Mother and Sally exchanged Christmas Cards for over seventy-five years. Every year, no matter that they ‘d barely seen each other since high school, they sent each other Christmas cards. For most of those seventy-five years, they lived four hours from each other and could have easily visited, but I didn’t meet Sally until Mother’s ninetieth birthday.
They grew up in the same small town in New England. They were the same age, went to the same schools and the same church, and both left that small town after high school. But those are the only things they had in common. Teenage Mother liked to gamble, smoke, and party but did well enough in school to earn a scholarship while Teenage Sally apparently never rocked the boat. She met a soldier returning from the war with only one hand, married him and left for the West Coast, probably while my mother was at the university.
Sally’s husband worked for the Post Office until his death. They bought a house just south of San Francisco where they raised three children. After his death, their daughter moved in down the street to take care of Sally. According to the daughter, Sally’s children all did well and produced equally successful children.
In December 2019, after baking Christmas cookies for her neighbors, Sally sat down at the kitchen table and died. I can’t imagine a more pleasant way to go.
Mother somehow graduated from college although to hear her reminisce about those days it’s hard to understand how. She started her career in Hartford Connecticut, about thirty miles from where she’d grown up, and soon got married. My father spent about seven years trying to survive in the corporate world … jumping from company to company all over the states. And Mother went along with him having children and attempting to be a housewife. Once they settled in Reno Nevada Mother had finally had it with the charade. She went out and got the career she’d always wanted and resumed the lifestyle she’d had in college.
For some reason (which I never understood) through all of the turmoil — and it was turmoil — Mother always looked forward to Sally’s Christmas Cards.
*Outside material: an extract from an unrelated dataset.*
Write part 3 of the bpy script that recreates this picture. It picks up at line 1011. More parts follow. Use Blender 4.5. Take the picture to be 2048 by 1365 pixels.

I wish one of them had survived but then Mother was never sentimental. I imagine they contained a synopsis of Sally’s year: How the husband was doing, how the children were doing and maybe even an account of a vacation to Yosemite. Or perhaps they just contained holiday greetings.
I finally met Sally during the year that Mother lived with us. Her daughter contacted me and we got the two ladies together, coincidentally on Mother’s 90th birthday and had lunch at a restaurant near my house. She looked about twenty years younger than my mother and said very little but smiled a lot. They sat together mostly in silence, affectionately touching and gazing into each other’s eyes and when the restaurant closed to prepare for the dinner rush, there were tears. On all our faces.
Christmas 2019 Mother called to tell me she had not received a card from Sally. She said something must have happened because Sally would never forget to send a Christmas card. Since both ladies were now approaching 94, I thought perhaps Sally’s mental state was slipping and so I contacted her daughter and heard about the Christmas cookies.
Telling Mother that Sally had died was one of the hardest things I’ve ever had to do.
Mother died in August 2020. I wish she’d exhausted herself making cookies and sat down to die, but it was during the plague and smoke from the fires made the air too hazardous to even open the windows. I played her music from the 30s and 40s on my iPhone, read aloud from a book, and played solitaire until finally in the morning her spirit escaped. She just didn’t want to go through another Christmas without getting a card from Sally. From what I know, the two ladies probably wouldn’t have enjoyed going on a cruise together but they anchored each other to this world. Some old friends are like that.